> **Problem details**
From the records below, give the number of lines that contain the string "follow", without any other text.

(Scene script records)
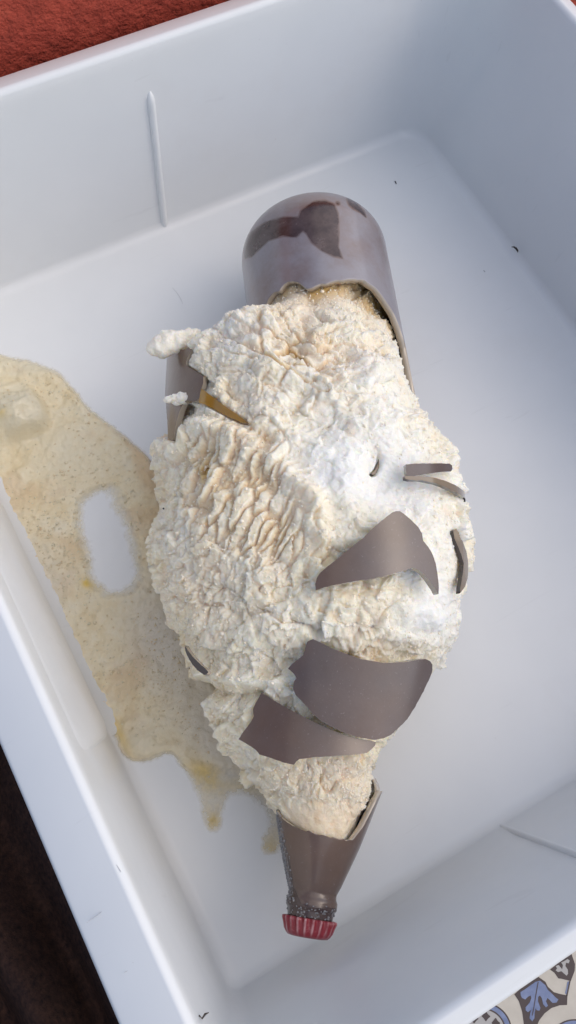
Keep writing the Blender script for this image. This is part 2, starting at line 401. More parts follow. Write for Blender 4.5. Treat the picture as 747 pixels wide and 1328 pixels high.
def drawer():
    g = empty('plastic_drawer', (.33 * S, .35 * S, ZG * S))
    tag(g, 'deep white plastic refrigerator drawer holding the burst frozen bottle', 'drawer')
    top = dict(l=-.0725, r=.785, b=.8225, f=-.148)
    def side(t_, z, off=0, rad=.05):
        q = {k: FL[k] + (top[k] - FL[k]) * t_ for k in FL}
        return ring(q['l'] - off, q['r'] + off, q['b'] + off, q['f'] - off, z, rad)
    R_ = []
    rr = lambda u: (.042 + .07 * u, .035 + .03 * u, .014 + .012 * u, .042 + .02 * u)
    # floor, with a fillet up into the walls
    fr = .015
    for s_ in (.97, .6, .3): R_.append(side(0, 0, -fr * 1 - .10 * s_, .02))
    for k in range(0, 9):
        a = math.radians(90 * k / 8); R_.append(side(0, fr * (1 - math.cos(a)), -fr * (1 - math.sin(a)), tuple(v * (.45 + .55 * math.sin(a)) for v in rr(0))))
    for z in (.05, .08, .12, .16, .20, .24, .262): R_.append(side(z / HR, z, 0, rr(z / HR)))
    er = .008
    def lip(off, z):
        return ring(top['l'] - off, top['r'] + off, top['b'] + off, top['f'] - off, z, tuple(v + off for v in rr(1)))
    for k in range(1, 7):
        a = math.radians(90 * k / 6); R_.append(lip(er * (1 - math.cos(a)) , HR - er + er * math.sin(a)))
    out = dict(l=-.1235, r=.826, b=.8687, f=-.172); HO = HR - .018
    def outer(d, z, rad=(.135, .09, .045, .08)): return ring(out['l'] - d, out['r'] + d, out['b'] + d, out['f'] - d, z, rad)
    e2 = .005
    R_.append(outer(-e2, HO))
    for k in range(1, 5):
        a = math.radians(90 * k / 4); R_.append(outer(-e2 + e2 * math.sin(a), HO - e2 + e2 * math.cos(a)))
    R_.append(outer(0, HO - .04)); R_.append(outer(-.006, HO - .04))
    def under(t_, z, off, rad): return side(t_, z, off, rad)
    R_.append(under(1, HR - .03, .008, rr(1))); R_.append(under(.5, .14, .009, rr(.5))); R_.append(under(.05, .01, .010, .045)); R_.append(under(0, ZG + .004, .002, .04))
    n = len(R_[0]); V = np.array([p for r in R_ for p in r]); Q = grid_quads(len(R_), n, True)
    Q = Q[:, ::-1]
    me_v = len(V)
    V = np.vstack([V, [V[:n].mean(0)], [V[-n:].mean(0)]])
    T = [(me_v, (i + 1) % n, i) for i in range(n)] + [(me_v + 1, me_v - n + i, me_v - n + (i + 1) % n) for i in range(n)]
    body = link('drawer_body', mesh_np('drawer_body', V, Q, T), M_plastic, g)
    # moulded guide ribs on the front and back walls
    def rib(x0, x1, z0, z1, wallf, sgn, w=.0058, dep=.0075):
        nseg = 40; nc = 10; P = []
        for i in range(nseg + 1):
            u = i / nseg; z = z0 + (z1 - z0) * u; x = x0 + (x1 - x0) * u
            tap = min(1, (math.sin(min(1, (1 - u) * 14) * math.pi / 2)) + .02)
            for j in range(nc):
                a = math.pi * j / (nc - 1); cx_ = math.cos(a) * w * tap; d = math.sin(a) ** .7 * dep * tap - .002
                P.append((x + cx_, wallf(z) - sgn * d, z))
        return link('guide_rib', mesh_np('guide_rib', np.array(P), grid_quads(nseg + 1, nc)), M_plastic, g)
    rib(.3045, .3105, .004, .222, lambda z: FL['b'] + (top['b'] - FL['b']) * z / HR, 1, w=.0050)
    rib(.271, .268, .004, .26, lambda z: FL['f'] + (top['f'] - FL['f']) * z / HR, -1, w=.0034, dep=.006)
    # thicker moulded section of the left wall
    P = []
    ys = [.1965, .199, .203, .209, .216, .23, .60, .66]; hs = [0, .45, .75, .93, 1, 1, 1, 1]
    zs = np.linspace(.0, .256, 22)
    for y, hsc in zip(ys, hs):
        for k, z in enumerate(zs):
            xw = FL['l'] + (top['l'] - FL['l']) * z / HR
            if z < fr: xw = FL['l'] + fr * (1 - math.sin(math.acos(1 - z / fr)))
            e = 1 - (z / HR) ** 6
            P.append((xw - .0035 + min(1, max(0, (.250 - z) / .02)) * (.0035 + .0075 * e * min(1, max(0, (z - .008) / .05)) * min(1, max(0, (.25 - z) / .12))) * hsc, y - .22 * z, z))
    link('raised_panel', mesh_np('raised_panel', np.array(P), grid_quads(len(ys), len(zs))), M_plastic, g)
    rebase(g)
drawer()

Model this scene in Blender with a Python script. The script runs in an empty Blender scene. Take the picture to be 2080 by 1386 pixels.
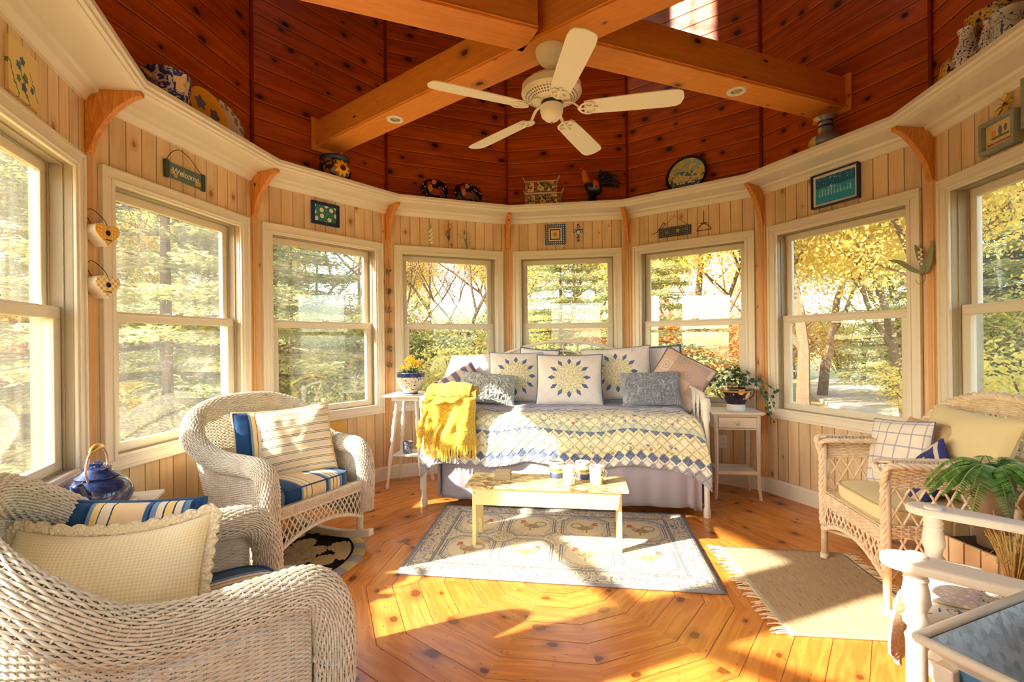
import bpy, math, random
from math import pi, sin, cos, sqrt, radians as rad
from mathutils import Vector, Matrix, Euler, noise as mn
SC = bpy.context.scene
COL = SC.collection
rnd = random.Random(7)
# ------------------------------------------------------------------ objects
def link(o, parent=None):
    COL.objects.link(o)
    if parent is not None: o.parent = parent
    return o
def tag(o, label=None, cat=None, group=None, kind=None):
    if label: o['label'] = label
    if cat: o['category'] = cat
    if group: o['group'] = group
    if kind: o['kind'] = kind
    return o
def empty(name, loc=(0,0,0), rz=0, label=None, cat=None, group=None, kind=None, rot=None):
    o = bpy.data.objects.new(name, None); COL.objects.link(o)
    o.empty_display_size = .1
    o.location = loc
    o.rotation_euler = rot if rot else (0,0,rz)
    return tag(o, label, cat, group, kind)
def kids(o): return list(o.children)
def copy_tree(o, parent=None):
    ch = list(o.children)
    c = o.copy(); COL.objects.link(c); c.parent = parent
    for k in ch: copy_tree(k, c)
    return c
class MB:
    """collects geometry, builds ONE mesh object"""
    def __init__(s): s.v=[]; s.f=[]; s.uv={}; s.mi=[]; s.m=0
    def add(s, vs, fs, uvs=None):
        b=len(s.v); s.v+=[tuple(p) for p in vs]
        for i,f in enumerate(fs):
            s.f.append(tuple(b+k for k in f)); s.mi.append(s.m)
            if uvs: s.uv[len(s.f)-1]=[uvs[k] for k in f]
        return s
    def box(s, c, d, R=None):
        x,y,z=d[0]/2,d[1]/2,d[2]/2
        vs=[Vector((a,b,e)) for a in(-x,x) for b in(-y,y) for e in(-z,z)]
        if R is not None: vs=[R@v for v in vs]
        vs=[v+Vector(c) for v in vs]
        return s.add(vs,[(0,1,3,2),(4,6,7,5),(0,4,5,1),(2,3,7,6),(0,2,6,4),(1,5,7,3)])
    def bb(s, x0,x1,y0,y1,z0,z1):
        return s.box(((x0+x1)/2,(y0+y1)/2,(z0+z1)/2),(abs(x1-x0),abs(y1-y0),abs(z1-z0)))
    def prism(s, pts, z0, z1, f=lambda x,y,z:(x,y,z)):
        n=len(pts)
        # orientation
        a=sum(pts[i][0]*pts[(i+1)%n][1]-pts[(i+1)%n][0]*pts[i][1] for i in range(n))
        if a<0: pts=pts[::-1]
        vs=[f(x,y,z0) for x,y in pts]+[f(x,y,z1) for x,y in pts]
        fs=[tuple(range(n-1,-1,-1)),tuple(range(n,2*n))]+[(i,(i+1)%n,n+(i+1)%n,n+i) for i in range(n)]
        return s.add(vs,fs)
    def lathe(s, prof, n=24, c=(0,0,0), cap=True, M=None, sy=1):
        vs=[];m=len(prof)
        for i in range(n):
            a=2*pi*i/n
            for r,z in prof: 
                p=Vector((r*cos(a),r*sin(a)*sy,z))
                if M is not None: p=M@p
                vs.append(p+Vector(c))
        fs=[]
        for i in range(n):
            j=(i+1)%n
            for k in range(m-1):
                fs.append((i*m+k,j*m+k,j*m+k+1,i*m+k+1))
        if cap:
            if prof[0][0]>1e-5: fs.append(tuple(i*m for i in range(n-1,-1,-1)))
            if prof[-1][0]>1e-5: fs.append(tuple(i*m+m-1 for i in range(n)))
        return s.add(vs,fs)
    def tube(s, pts, r, n=8, closed=False, cap=True, flat=1.0):
        P=[Vector(p) for p in pts]; N=len(P)
        R=r if hasattr(r,'__len__') else [r]*N
        vs=[]; up=None
        for i in range(N):
            if closed: t=P[(i+1)%N]-P[i-1]
            else: t=P[min(i+1,N-1)]-P[max(i-1,0)]
            if t.length<1e-9: t=Vector((0,0,1))
            t.normalize()
            if up is None:
                up=Vector((0,0,1)) if abs(t.z)<.9 else Vector((1,0,0))
            x=up.cross(t)
            if x.length<1e-6: x=Vector((1,0,0)).cross(t)
            x.normalize(); y=t.cross(x); up=y
            for k in range(n):
                a=2*pi*k/n
                vs.append(P[i]+(x*cos(a)+y*sin(a)*flat)*R[i])
        fs=[]
        for i in range(N if closed else N-1):
            j=(i+1)%N
            for k in range(n):
                l=(k+1)%n
                fs.append((i*n+k,i*n+l,j*n+l,j*n+k))
        if cap and not closed:
            fs.append(tuple(range(n-1,-1,-1))); fs.append(tuple((N-1)*n+k for k in range(n)))
        return s.add(vs,fs)
    def grid(s, fn, nu, nv, cu=False, cv=False, uvf=None):
        vs=[];uvs=[]
        for i in range(nu+(0 if cu else 1)):
            for j in range(nv+(0 if cv else 1)):
                u=i/nu;v=j/nv
                vs.append(fn(u,v)); uvs.append(uvf(u,v) if uvf else (u,v))
        J=nv+(0 if cv else 1); I=nu+(0 if cu else 1)
        fs=[]
        b=len(s.v); s.v+=[tuple(p) for p in vs]
        for i in range(nu):
            for j in range(nv):
                q=(i*J+j,((i+1)%I)*J+j,((i+1)%I)*J+(j+1)%J,i*J+(j+1)%J)
                s.f.append(tuple(b+k for k in q)); s.mi.append(s.m)
                u0,v0,u1,v1=i/nu,j/nv,(i+1)/nu,(j+1)/nv
                F=uvf or (lambda a,c:(a,c))
                s.uv[len(s.f)-1]=[F(u0,v0),F(u1,v0),F(u1,v1),F(u0,v1)]
        return s
    def ell(s, c, r, nu=16, nv=10, M=None):
        def f(u,v):
            a=2*pi*u; b=pi*(v-.5)
            p=Vector((r[0]*cos(a)*cos(b),r[1]*sin(a)*cos(b),r[2]*sin(b)))
            if M is not None: p=M@p
            return p+Vector(c)
        return s.grid(f,nu,nv,cu=True)
    def build(s, name, mat, parent=None, smooth=False, bevel=0, loc=None, rz=0, ang=None, subs=0, weld=False):
        me=bpy.data.meshes.new(name); me.from_pydata(s.v,[],s.f)
        mats=mat if isinstance(mat,(list,tuple)) else [mat]
        for m in mats: me.materials.append(m)
        if len(mats)>1: me.polygons.foreach_set('material_index',s.mi)
        if s.uv:
            L=me.uv_layers.new(name='UVMap').data
            for p in me.polygons:
                q=s.uv.get(p.index)
                if q:
                    for k,li in enumerate(p.loop_indices): L[li].uv=q[k]
        if smooth: me.polygons.foreach_set('use_smooth',[True]*len(me.polygons))
        me.update()
        o=bpy.data.objects.new(name,me); link(o,parent)
        if loc: o.location=loc
        if rz: o.rotation_euler=(0,0,rz)
        if smooth and ang:
            me.set_sharp_from_angle(angle=rad(ang))
        if bevel:
            b=o.modifiers.new('bevel','BEVEL'); b.width=bevel; b.segments=2; b.limit_method='ANGLE'; b.angle_limit=rad(40)
        if subs:
            b=o.modifiers.new('subd','SUBSURF'); b.levels=subs; b.render_levels=subs
        return o
def rz(a): return Matrix.Rotation(a,3,'Z')
def rx(a): return Matrix.Rotation(a,3,'X')
def ry(a): return Matrix.Rotation(a,3,'Y')
def bez(pts, n=8):
    """Catmull-Rom through points"""
    P=[Vector(p) for p in pts]; out=[]
    for i in range(len(P)-1):
        a=P[max(i-1,0)];b=P[i];c=P[i+1];d=P[min(i+2,len(P)-1)]
        for k in range(n):
            t=k/n
            out.append(.5*((2*b)+(c-a)*t+(2*a-5*b+4*c-d)*t*t+(-a+3*b-3*c+d)*t**3))
    out.append(P[-1]); return out
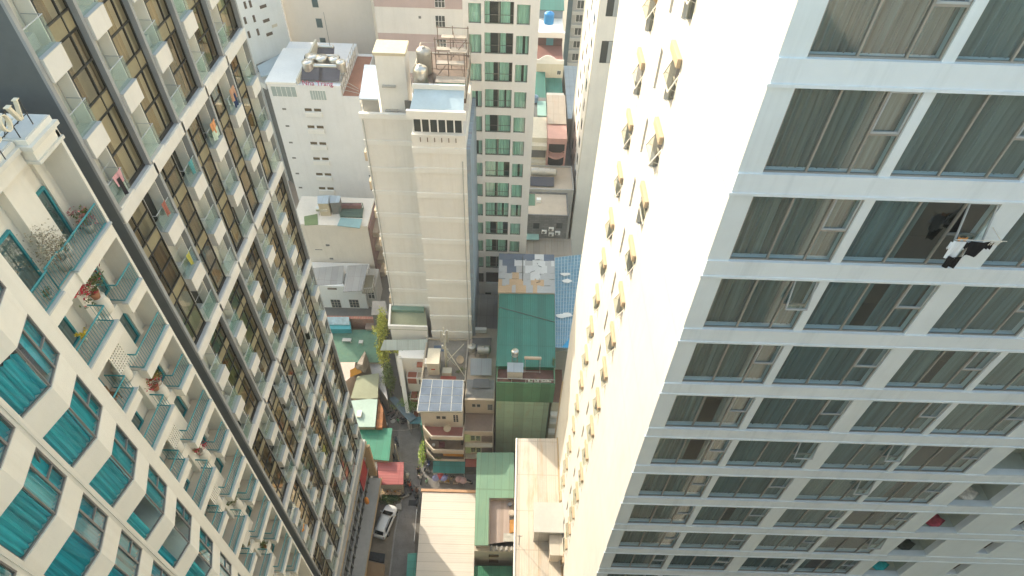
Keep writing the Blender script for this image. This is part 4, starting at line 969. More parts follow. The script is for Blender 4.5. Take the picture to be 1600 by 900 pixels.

> **Final answer**
2